**WORK REQUIRED**.
Drop every picture. Then return, exactly, the lines from the beginning of the listing below through the one containing "sc.view_settings.use_curve_mapping = False".

**DATA**.
········

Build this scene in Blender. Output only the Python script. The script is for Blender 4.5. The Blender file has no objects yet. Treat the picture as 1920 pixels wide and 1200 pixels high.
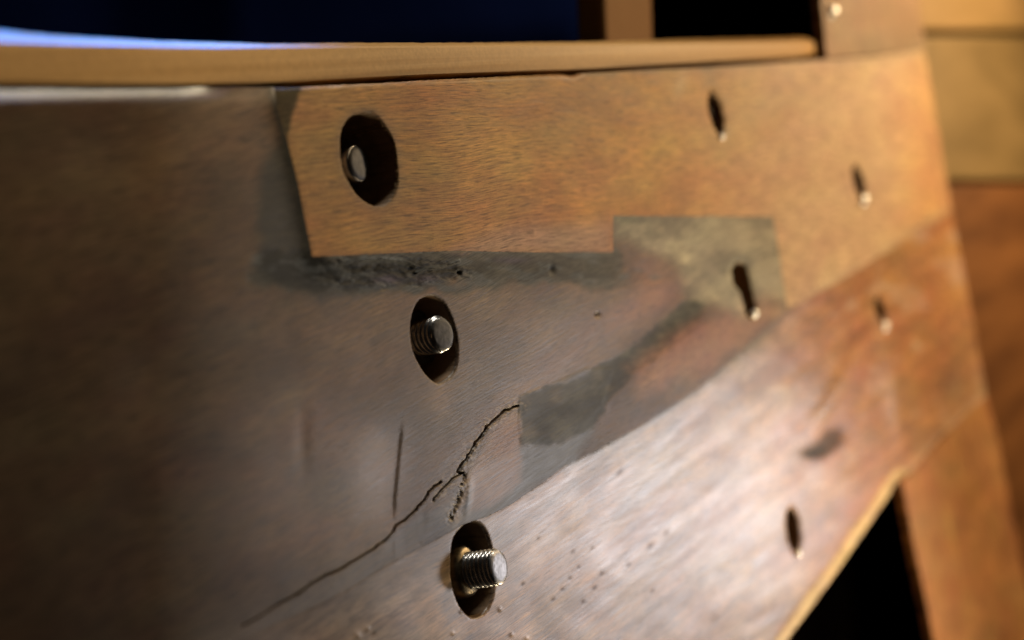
import bpy, bmesh, math, random
import numpy as np
from mathutils import Vector, Matrix, geometry

random.seed(4)
rng = np.random.default_rng(7)
sc = bpy.context.scene
col = sc.collection

# ------------------------------------------------------------------ camera
LENS, FPX = 60.0, 60.0 / 36.0 * 1920
DIST = 0.26                      # metres from the board face
YAW, PITCH, ROLL = math.radians(57), math.radians(-4), math.radians(10)
CAM = Vector((0.0, -DIST, 0.0))
_F = Vector((math.sin(YAW) * math.cos(PITCH), math.cos(YAW) * math.cos(PITCH), math.sin(PITCH)))
_R = _F.cross(Vector((0, 0, 1))).normalized()
_U = _R.cross(_F)
# the camera is rolled clockwise so that the world turns anticlockwise in the frame
RGT = _R * math.cos(ROLL) - _U * math.sin(ROLL)
UPV = _U * math.cos(ROLL) + _R * math.sin(ROLL)
cd = bpy.data.cameras.new("camera"); cam = bpy.data.objects.new("camera", cd); col.objects.link(cam)
cam.matrix_world = Matrix.Translation(CAM) @ Matrix((RGT, UPV, -_F)).transposed().to_4x4()
cd.lens, cd.sensor_width = LENS, 36.0
cd.clip_start, cd.clip_end = 0.01, 50
cd.dof.use_dof = True
cd.dof.focus_distance = 0.462
cd.dof.aperture_fstop = 6.4
sc.camera = cam

# ------------------------------------------------------------------ world, lamps, exposure
w = bpy.data.worlds.new("World"); sc.world = w; w.use_nodes = True
w.node_tree.nodes["Background"].inputs[0].default_value = (0.5, 0.45, 0.40, 1)
w.node_tree.nodes["Background"].inputs[1].default_value = 0.015
sc.view_settings.view_transform = 'Standard'
sc.view_settings.look = 'None'
sc.view_settings.exposure = 0
sc.view_settings.gamma = 1
sc.view_settings.use_curve_mapping = False


def lamp(name, kind, loc, target, power, colour, **kw):
    ld = bpy.data.lights.new(name, kind); o = bpy.data.objects.new(name, ld); col.objects.link(o)
    o.location = loc
    o.rotation_euler = (Vector(target) - Vector(loc)).to_track_quat('-Z', 'Y').to_euler()
    ld.energy, ld.color = power, colour
    for k, v in kw.items(): setattr(ld, k, v)
    return o


# warm lamp beyond the right end of the boards
lamp("warm_lamp", 'SPOT', (0.96, -0.28, 0.13), (0.82, 0, -0.01), 14.0, (1.0, 0.73, 0.42),
     spot_size=math.radians(112), spot_blend=1.0, shadow_soft_size=0.025)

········

**WRITTEN SOLUTION**.
Build this scene in Blender. Output only the Python script. The script is for Blender 4.5. The Blender file has no objects yet. Treat the picture as 1920 pixels wide and 1200 pixels high.
import bpy, bmesh, math, random
import numpy as np
from mathutils import Vector, Matrix, geometry

random.seed(4)
rng = np.random.default_rng(7)
sc = bpy.context.scene
col = sc.collection

# ------------------------------------------------------------------ camera
LENS, FPX = 60.0, 60.0 / 36.0 * 1920
DIST = 0.26                      # metres from the board face
YAW, PITCH, ROLL = math.radians(57), math.radians(-4), math.radians(10)
CAM = Vector((0.0, -DIST, 0.0))
_F = Vector((math.sin(YAW) * math.cos(PITCH), math.cos(YAW) * math.cos(PITCH), math.sin(PITCH)))
_R = _F.cross(Vector((0, 0, 1))).normalized()
_U = _R.cross(_F)
# the camera is rolled clockwise so that the world turns anticlockwise in the frame
RGT = _R * math.cos(ROLL) - _U * math.sin(ROLL)
UPV = _U * math.cos(ROLL) + _R * math.sin(ROLL)
cd = bpy.data.cameras.new("camera"); cam = bpy.data.objects.new("camera", cd); col.objects.link(cam)
cam.matrix_world = Matrix.Translation(CAM) @ Matrix((RGT, UPV, -_F)).transposed().to_4x4()
cd.lens, cd.sensor_width = LENS, 36.0
cd.clip_start, cd.clip_end = 0.01, 50
cd.dof.use_dof = True
cd.dof.focus_distance = 0.462
cd.dof.aperture_fstop = 6.4
sc.camera = cam

# ------------------------------------------------------------------ world, lamps, exposure
w = bpy.data.worlds.new("World"); sc.world = w; w.use_nodes = True
w.node_tree.nodes["Background"].inputs[0].default_value = (0.5, 0.45, 0.40, 1)
w.node_tree.nodes["Background"].inputs[1].default_value = 0.015
sc.view_settings.view_transform = 'Standard'
sc.view_settings.look = 'None'
sc.view_settings.exposure = 0
sc.view_settings.gamma = 1
sc.view_settings.use_curve_mapping = False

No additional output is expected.